What do you think of this policy of implementing executions of convicted drug dealers?


The death penalty has a long history in Sri Lanka. The British restricted the death penalty after they took control of the island in 1815 to the crimes of murder and “waging war against the King.”

After independence, then Prime Minister S. W. R. D. Bandaranaike abolished capital punishment in 1956. However, it was quickly reintroduced after his assassination in 1959. Opposition to the death penalty started to become increasingly widespread and the United National Party government modified the use of it in its 1978 rewrite of the constitution. Under the new arrangement, death sentences could only be carried out if authorized by the trial judge, the Attorney General and the Minister of Justice. If there was no agreement, the sentence was to be commuted to life imprisonment. The sentence was also to be ratified by the President. This clause effectively ended executions. The last execution in Sri Lanka took place in 1976. …

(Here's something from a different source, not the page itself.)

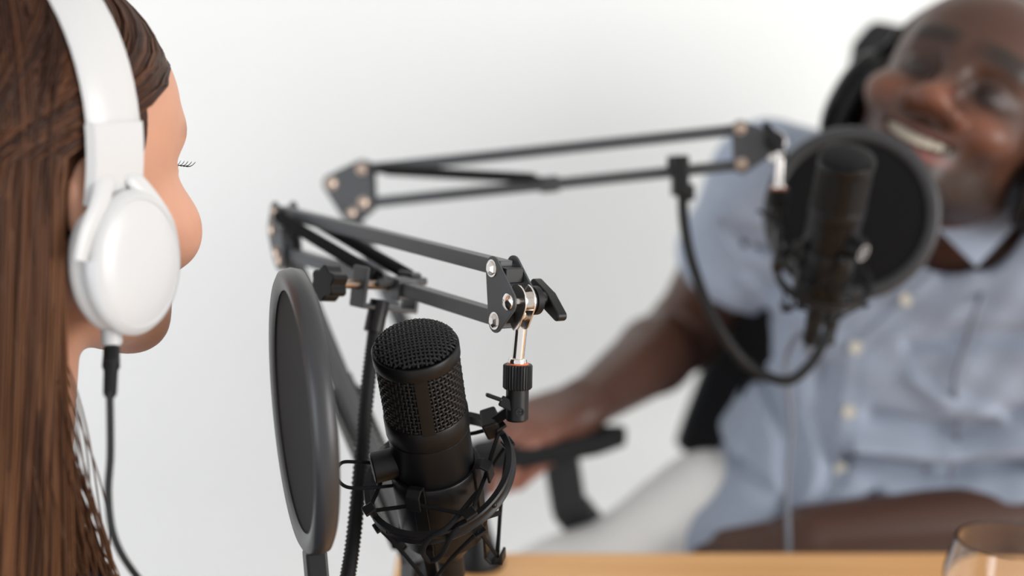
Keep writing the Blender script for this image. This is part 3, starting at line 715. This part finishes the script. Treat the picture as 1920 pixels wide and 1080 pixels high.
# shirt
nR = nz(elR-shR); cutR = W(1372, 500, 1.565); nL = nz(elL-shL); cutL = shL+(elL-shL)*.55
rl = [  # fold lines: (pixel polyline on the cloth, depth, half width, raised or sunk)
    ([(1500, 1010), (1560, 905), (1590, 870)], -.010, .012), ([(1470, 760), (1500, 850), (1470, 1000)], -.011, .014),
    ([(1590, 868), (1720, 880), (1900, 850)], -.012, .013), ([(1600, 835), (1740, 845), (1900, 800)], .009, .014), ([(1640, 780), (1780, 800), (1900, 730)], -.009, .013),
    ([(1660, 920), (1800, 930), (1915, 900)], .008, .015), ([(1480, 640), (1450, 760), (1380, 860)], -.006, .014), ([(1420, 560), (1470, 600), (1560, 640)], .006, .012),
    ([(1700, 640), (1790, 610), (1900, 600)], -.008, .014), ([(1380, 900), (1440, 930), (1500, 985)], -.006, .010), ([(1560, 700), (1540, 790), (1555, 870)], -.006, .012),
    ([(1640, 930), (1600, 960), (1560, 1010)], -.008, .012), ([(1380, 440), (1420, 480), (1480, 500)], -.005, .010), ([(1370, 380), (1400, 420), (1440, 430)], .005, .010),
    ([(1700, 700), (1760, 740), (1850, 760)], .007, .014), ([(1420, 720), (1400, 800), (1390, 900)], .006, .014)]
FL = [(np.stack([W(x, y, 1.40) for x, y in pl]).astype(f32), amp, wd) for pl, amp, wd in [(a_, b_*1.5, c_) for a_, b_, c_ in rl]]
def folds(P):
    o = np.zeros(len(P), f32)
    k = (P[:, 1]-0)/1.0
    # compare in the plane of the chest
    Q = np.stack([P[:, 0], P[:, 2]], 1)
    for pl, amp, wd in FL:
        best = np.full(len(P), 1e3, f32)
        for i in range(len(pl)-1):
            a = pl[i][[0, 2]]; b = pl[i+1][[0, 2]]; ab = b-a; t = np.clip((Q-a)@ab/float(ab@ab), 0, 1); dd = Q-a-t[:, None]*ab
            best = np.minimum(best, np.sqrt((dd*dd).sum(1))/(wd*(1-.45*np.abs(2*(i+t)/(len(pl)-1)-1))))
        o += f32(amp)*np.exp(-best*best)
    o += .0013*np.sin(P[:, 0]*70+9*np.sin(P[:, 2]*14)+P[:, 1]*20)+.0010*np.sin(P[:, 2]*85-P[:, 0]*40+6*np.sin(P[:, 0]*21))
    return o*(P[:, 1] < 1.56)
neckc = neckb+CF*.02; neckd = nz(L2W((0, -.03, -.05))-neckc)
def outer(P):
    d = torso(P)-.010
    d = smin(d, cone(P, shR, cutR, .062, .066), .025); d = smin(d, cone(P, cutR, cutR+nR*.05, .066, .070), .006)
    d = smin(d, cone(P, shL, cutL+nL*.05, .064, .062), .03)
    d = smin(d, cone(P, W(1500, 980, 1.47), W(1440, 1060, 1.47), .085, .10), .05)
    return d
def shirt(P):
    d = outer(P)-folds(P)
    d = smax(d, (P-cutR.astype(f32))@nR.astype(f32)*1., .004) if False else d
    rr = np.linalg.norm(P-cutR.astype(f32), axis=1); s_ = (P-cutR.astype(f32))@nR.astype(f32)
    d = np.where(rr < .125, np.maximum(d, s_), d)
    rl_ = np.linalg.norm(P-cutL.astype(f32), axis=1); s_ = (P-cutL.astype(f32))@nL.astype(f32)
    d = np.where(rl_ < .125, np.maximum(d, s_), d)
    inner = group(P, lambda Q: cone(Q, cutR-nR*.07, cutR+nR*.08, .054, .061), cutR, .16); d = np.maximum(d, -inner)
    inner = group(P, lambda Q: cone(Q, cutL-nL*.07, cutL+nL*.08, .052, .056), cutL, .16); d = np.maximum(d, -inner)
    nk = cone(P, neckb-CU*.012-CF*.01-neckd*.03, neckb+neckd*.2, .066, .080); d = smax(d, -nk, .006)
    vn = cone(P, neckb+D(-.005, -.02, -.07), neckb+D(-.020, -.085, -.115), .030, .004); d = smax(d, -vn, .006)
    return d
pts = np.array([shR, shL, cutR, cutL, peA, peB, chA]); lo = pts.min(0)-.17; hi = pts.max(0)+.17; lo[2] = max(lo[2], .52); hi[0] = min(hi[0], .95)
SH = build('shirt', nets(shirt, lo, hi, .0042), M['shirt'], MAN, smooth=180)
# collar leaves, placket, buttons, pocket
def onshirt(px, py, lift=0.001):
    p = raypix(shirt, px, py, 1.1)
    return (W(px, py, 1.42) if p is None else p)-nz(W(px, py, 1)-CP)*lift
def sheet(outline, lift, th, m, name, parent, res=12, depthfn=None):
    """a piece of cloth lying on the shirt: quad patch with four pixel corners"""
    (a, b, c, d) = [np.array(p, float) for p in outline]; V = []
    for i in range(res+1):
        for j in range(res+1):
            u, v = i/res, j/res; px, py = (a*(1-u)+b*u)*(1-v)+(d*(1-u)+c*u)*v
            V.append(onshirt(px, py, lift) if depthfn is None else depthfn(px, py, u, v))
    V = np.array(V); back = V+CF*th; n = res+1; N = n*n
    Fc = [(i*n+j, (i+1)*n+j, (i+1)*n+j+1, i*n+j+1) for i in range(res) for j in range(res)]
    Fb = [tuple(x+N for x in f[::-1]) for f in Fc]; rim = [i*n for i in range(n)]+[(n-1)*n+j for j in range(1, n)]+[i*n+n-1 for i in range(n-2, -1, -1)]+[j for j in range(n-2, 0, -1)]
    Fr = [(rim[k], rim[(k+1) % len(rim)], rim[(k+1) % len(rim)]+N, rim[k]+N) for k in range(len(rim))]
    return build(name, MB().add(np.concatenate([V, back]), Fc+Fb+Fr), m, parent, smooth=60)
sheet([(1760, 500), (1590, 660), (1612, 668), (1790, 515)], .003, .004, M['shirt'], 'placket', SH)
sheet([(1588, 660), (1560, 900), (1588, 902), (1616, 664)], .003, .004, M['shirt'], 'placket', SH)
for px, py in ((1700, 562), (1605, 652), (1592, 772), (1577, 880), (1553, 1000)):
    p = onshirt(px, py, .004); build('button', MB().lathe([(.0062, 0), (.0068, .0010), (.0064, .0022), (.0045, .0020), (0, .0018)], p+CF*.001, frame(-CF, CR), 20), M['button'], SH, label='cream button')
cl = lambda d0, d1, d2, d3: (lambda px, py, u, v: W(px, py, (d0*(1-u)+d1*u)*(1-v)+(d3*(1-u)+d2*u)*v+.004*math.sin(PI*u)))
sheet([(1755, 425), (1905, 330), (1925, 400), (1832, 500)], 0, .003, M['shirt'], 'collar', SH, depthfn=cl(1.335, 1.355, 1.345, 1.315))
sheet([(1755, 425), (1640, 330), (1600, 420), (1735, 500)], 0, .003, M['shirt'], 'collar', SH, depthfn=cl(1.335, 1.40, 1.39, 1.325))
# trousers, shoes
hipA = W(1480, 1085, 1.57); hipB = W(1850, 1110, 1.58); knA = W(960, 1180, 1.42); knB = W(1420, 1230, 1.32)
ankA = np.array([knA[0]+.06, knA[1]+.02, .12]); ankB = np.array([knB[0]+.02, knB[1]+.06, .12])
def trousers(P):
    d = cone(P, peA-CU*.02, peB-CU*.02, .128, .128)
    d = smin(d, cone(P, W(1440, 1010, 1.55), W(1330, 985, 1.52), .070, .070), .04); d = smin(d, cone(P, W(1330, 985, 1.52), W(1080, 1110, 1.45), .066, .050), .05)
    d = smin(d, cone(P, hipA, knA, .080, .064), .05); d = smin(d, cone(P, hipB, knB, .09, .068), .05)
    d = smin(d, cone(P, knA, ankA, .066, .050), .02); d = smin(d, cone(P, knB, ankB, .066, .050), .02)
    return d-.003*np.sin(P[:, 0]*38+8*np.sin(P[:, 2]*11))*np.sin(P[:, 2]*30+P[:, 0]*15)
pts = np.array([peA, peB, knA, knB, ankA, ankB, hipB]); build('trousers', nets(trousers, pts.min(0)-.15, pts.max(0)+.15, .007), M['trouser'], MAN, smooth=180, label='white trousers')
for an, kn in ((ankA, knA), (ankB, knB)):
    f = nz(np.array([-.75, -.65, 0])); a = np.array([an[0], an[1], .07])
    fs = lambda P, a=a, f=f: smax(smin(cone(P, a, a+f*.10+np.array([0, 0, -.025]), .045, .042), cone(P, a+f*.10+np.array([0, 0, -.025]), a+f*.19+np.array([0, 0, -.03]), .042, .036), .02), -(P[:, 2]-.004), .004)
    build('shoe', nets(fs, a-.26, a+.26, .006), M['shoe'], MAN, smooth=180)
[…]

With the end of the Sri Lankan Civil War the country saw a sharp rise in child abuse, rape, murder and drug trafficking, prompting some lawyers and politicians to call for the reinstatement of the death penalty. Newly elected President Maithripala Sirisena, in 2015, said he supports a dialogue on the introduction of the death penalty should it be approved by Parliament. The statement coming after a series of high profile incidents of rape, killing and sexual abuse. …

In 2018, it was reported that Sri Lanka is going to reinstate capital punishment for drug dealers. President Maithripala Sirisena told the government, which earlier had unanimously backed the reinstatement of capital punishment, that he “was ready to sign the death warrants.” (from wikipedia)


In Jan. 2018, President Sirisena overruled a move to grant women in Sri Lanka the same rights as men to buy alcohol legally.